From the Editors

Buzz for a Baptist: Huckabee's healthy contribution

Most of the excitement lately in the Republican race for president has been generated by Baptist minister Mike Huckabee. Huckabee’s surge in the polls seems to stem largely from the fact that he exudes one quality the other Republican candidates seem to lack—authenticity. Unlike Mitt Romney, for example, the folksy former governor of Arkansas hasn’t had to revise his views on abortion or other key moral issues in order to run. In fact, it was concern over abortion that originally induced Huckabee, former pastor and former president of the Arkansas Baptist State Convention, to leave ministerial life and enter politics.

Whatever Huckabee’s success in the primaries, the man with the country-sounding name is at least getting a close look by voters and the media. Of special interest is the way he applies his concern for the “dignity of life.” On the campaign trail he often states, “We care about individuals because of the intrinsic worth and value in every single human life”—and this concern appears to extend beyond the issue of abortion.

As Arkansas governor he launched a government-funded health care program for children. Recalling the importance of music to him as a teenager, he speaks up for arts education in public schools. He occasionally attacks corporate greed and says he thinks something’s wrong when CEOs make 500 times what their employees make. His willingness as governor to raise taxes to support social programs has earned him the wrath of the Club for Growth. (Huckabee has termed that group, devotees of tax cuts, the “club for greed.”) He favors giving educational opportunities to the children of immigrants (which his opponents charge is endorsing “amnesty”). When he thunders that Americans should not accept homelessness or talks about the needs of people who have lost jobs, he almost sounds like populist Democrat John Edwards.

While small-government conservatives have attacked Huckabee as a “pro-life liberal,” some liberals worry about his hard-core Southern Baptist faith. In a Rolling Stone article titled “The GOP’s Weirdest Nut Job,” writer Matt Taibbi opines that unlike President Bush, Huckabee is nuts enough to actually believe this Jesus stuff. Taibbi goes on to mock Huckabee for earnestly citing the book of Revelation in a speech to Texas Baptists.
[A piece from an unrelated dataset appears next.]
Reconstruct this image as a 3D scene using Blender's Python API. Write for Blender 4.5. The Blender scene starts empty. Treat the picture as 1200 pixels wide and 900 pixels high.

Yes, he believes. But contrary to stock portrayals like Taibbi’s, Huckabee’s faith is not, or should not be, a conversation-stopper. The primary question for voters should not be his theology but his political commitments, passions and policies. Huckabee is at least showing that a very conservative Christian faith can generate a mix of conservative and liberal political stances. That in itself is a healthy contribution to American politics.